Budget deficits became such a potent political issue that Bill Clinton was forced to abandon much of his economic agenda so he could push through a deficit-reduction plan in 1993. A year later, a pledge to cut spending and eliminate the deficit helped sweep Newt Gingrich’s House Republicans into power for the first time in 50 years. The lesson: politicians who didn’t pay homage to balanced budgets paid later, at the polls.

Or so it seemed. After a few golden years of surpluses, deficits are back with a vengeance. Though he ran for office promising to keep the government treasury in the black, Bush’s budget proposal predicts deficits of more than $300 billion through 2004 — and doesn’t envision a new surplus in any year before a second Bush term would end. Bush claims he made it clear in the 2000 campaign that he would accept deficits in times of war, recession or national emergency, though White House staffers have failed to find an instance when he actually said that. In any case, says Mitch Daniels, Bush’s budget director, “a balanced budget is a high priority for this administration; it is not the top or the only priority.”

One would think that an impending “new Red Menace” would rank near the top of the priority list, but it didn’t. Americans eventually grew tired with the fiscal irresponsibility of that administration. So they shunned it’s party and bought a different bill of goods from a charismatic senator who promised “change.” The rest is history…
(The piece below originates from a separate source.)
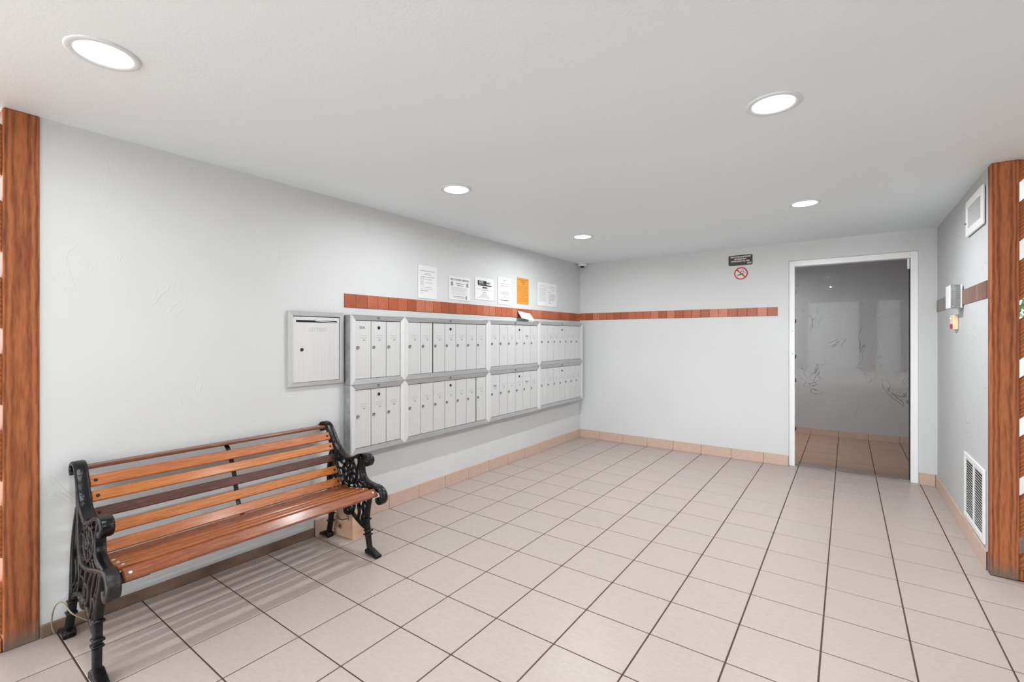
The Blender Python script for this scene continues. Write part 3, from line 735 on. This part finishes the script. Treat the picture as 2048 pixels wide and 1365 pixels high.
for half in ((y0 + fwd, (y0 + y1) / 2 - 0.008), ((y0 + y1) / 2 + 0.008, y1 - fwd)):
    for k in range(ns):
        z = z0 + fwd + (k + 0.5) * (z1 - z0 - 2 * fwd) / ns
        c = Vector((XW - 0.0062, (half[0] + half[1]) / 2, z))
        if mesh0 is None:
            o = MB().obox(c, ((0.72, 0, -0.69), (0, 1, 0), (0.69, 0, 0.72)), (0.0046, (half[1] - half[0]) / 2 - 0.0003, 0.0008)).build('louvre_slat', M_WHITE, t, origin=c); mesh0 = o.data
        else:
            o = bpy.data.objects.new('louvre_slat', mesh0); COL.objects.link(o); place(o, c, t)
# supply air grille near the ceiling
y0, y1, z0, z1 = -1.748, -1.285, 1.938, 2.162
t = thing('supply_air_grille', (XW, (y0 + y1) / 2, z0), 'white framed supply air grille high on the right wall', 'vent')
fwd = 0.048
for a, b in (((y0, z0), (y0 + fwd, z1)), ((y1 - fwd, z0), (y1, z1)), ((y0 + fwd, z1 - fwd), (y1 - fwd, z1)), ((y0 + fwd, z0), (y1 - fwd, z0 + fwd))):
    MB().bbox((XW - 0.016, a[0], a[1]), (XW - 0.004, b[0], b[1]), 0.003).build('grille_frame', M_WHITE, t)
MB().box((XW - 0.0042, y0 + 0.01, z0 + 0.01), (XW - 0.0004, y1 - 0.01, z1 - 0.01)).build('dark_back', M_DARK, t)
nv = 9
for k in range(nv):
    yy = y0 + fwd + (k + 0.5) * (y1 - y0 - 2 * fwd) / nv
    MB().obox((XW - 0.009, yy, (z0 + z1) / 2), ((0.75, -0.66, 0), (0.66, 0.75, 0), (0, 0, 1)), (0.0060, 0.0010, (z1 - z0) / 2 - fwd - 0.0005)).build('blade', M_BLADE, t)
MB().obox((XW - 0.018, y1 - 0.022, z0 + 0.085), ((1, 0, 0), (0, 1, 0), (0, 0, 1)), (0.004, 0.014, 0.003)).build('damper_lever', M_GAP, t)

# wall light with clear ribbed cover
t = thing('wall_light', (XW, -1.065, 1.495), 'square wall light with clear ribbed cover on the tile strip', 'light')
ya, yb, xf, z0, z1 = -1.135, -0.985, 3.372, 1.494, 1.650
MB().bbox((XW - 0.018, ya, z0), (XW - 0.0062, yb, z1), 0.003).build('back_plate', M_PLASTIC, t)
MB().bbox((xf - 0.004, ya + 0.002, z0), (xf + 0.004, yb, z1), 0.002).build('front_bezel', M_PLASTIC, t)
lm = MB()
th = 0.003
lm.box((xf + 0.004, ya, z0), (XW - 0.018, ya + th, z1)); lm.box((xf + 0.004, yb - th, z0), (XW - 0.018, yb, z1))
lm.box((xf + 0.004, ya + th, z0), (XW - 0.018, yb - th, z0 + th)); lm.box((xf + 0.004, ya + th, z1 - th), (XW - 0.018, yb - th, z1))
for k in range(12):
    z = z0 + 0.008 + k * (z1 - z0 - 0.016) / 11
    lm.box((xf + 0.030, ya - 0.0015, z - 0.002), (XW - 0.018, ya, z + 0.002))
lm.build('ribbed_cover', M_LENS, t)
MB().lathe((XW - 0.042, -1.06, z0 + 0.02), (0, 0, 1), [(0.009, 0), (0.009, 0.03), (0.011, 0.045), (0.016, 0.07), (0.016, 0.09), (0.010, 0.103), (0, 0.106)], 20).build('lamp_bulb', M_PLASTIC, t)
for z in (z0 + 0.008, z1 - 0.008):
    MB().lathe((xf + 0.016, ya, z), (0, -1, 0), [(0.005, 0), (0.005, 0.003), (0, 0.004)], 12).build('cover_screw', M_STEEL, t)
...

The bottom-line is that the left exploits hypocrisy like a squirrel exploits nuts. In a hypothetical Daniels campaign, any mention of the debt will bring a litany of fingers pointing back at Daniels for his own part in setting the current spending trend and financial catastrophe we find ourselves in today. And believe me, the Obama people most certainly have Mitch Daniels number. After all, the person who wrote that Time Magazine article I noted above, was James Carney. The same James Carney (aka “Jay” Carney) who replaced Robert Gibbs as Obama’s Press Secretary.